Martin Luther King’s central message was that peaceful protest was the way forward to equality, but the notion that we are all the same on the inside was the guiding principle of that forward movement. I believe if he were alive today — a not absurd proposition, he was three years younger than Elizabeth II — he would still think that way. It appears that the world agrees with him. The vast majority of protests of the murder of George Floyd across the world are peaceful. On Sunday in central England’s Wolverhampton West Park, for example, protesters fell silent and knelt for eight minutes and 46 seconds to represent the time prosecutors said the police officer had his knee on George Floyd’s neck. Most of the violence, when violence is to be found, is committed by the police.

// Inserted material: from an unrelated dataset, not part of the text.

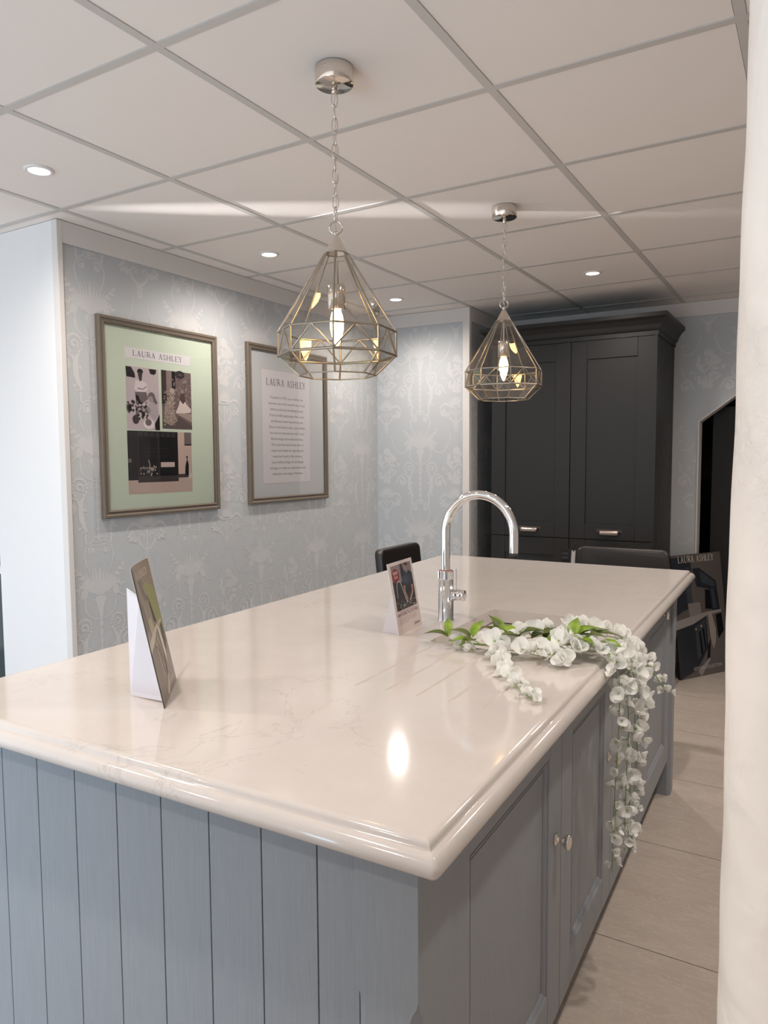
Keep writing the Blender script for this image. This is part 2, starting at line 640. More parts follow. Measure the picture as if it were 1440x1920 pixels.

Donald Trump needs the protests to be violent so he can dismiss the demonstrations as insurrections and the demonstrators as thugs, employ brutal, militaristic repression and create a climate of division. Trump is trying to find a way to cynically manipulate this tragedy to his advantage so he can get re-elected. Power is all Trump and his pirate ship of goons understand. Therefore, never before has the peaceful way of Martin Luther King been more clearly the correct one. Great wisdom usually has the advantage of being timeless.

Barack Obama had to be an exemplary human being to be elected president. He was a black man, so not only did he have to graduate top of his class at Columbia and Harvard, he had to be a model family man and a tireless advocate for the American people. Donald Trump proved that it’s possible for any white man to become president, even a huckster, a game show host, a phoney, a child-raping thief, as long as he’s rich and famous and above all— white.

We are a long way away from the ideal dreamed of by Martin Luther King. But the road ahead that he paved, the way of peace, remains the correct one. It’s possible that no one reading these words will live to see that day, the day when we are all judged, not by the color of our skin, but by the quality of our character. That day will come sooner if we all unite to repudiate Donald Trump and remove him from office in November. Four more years of Trump would be disastrous for the cause of racial justice and the dream of Martin Luther King. And, as ever, ladies and gentlemen, brothers and sisters, comrades and friends, stay safe.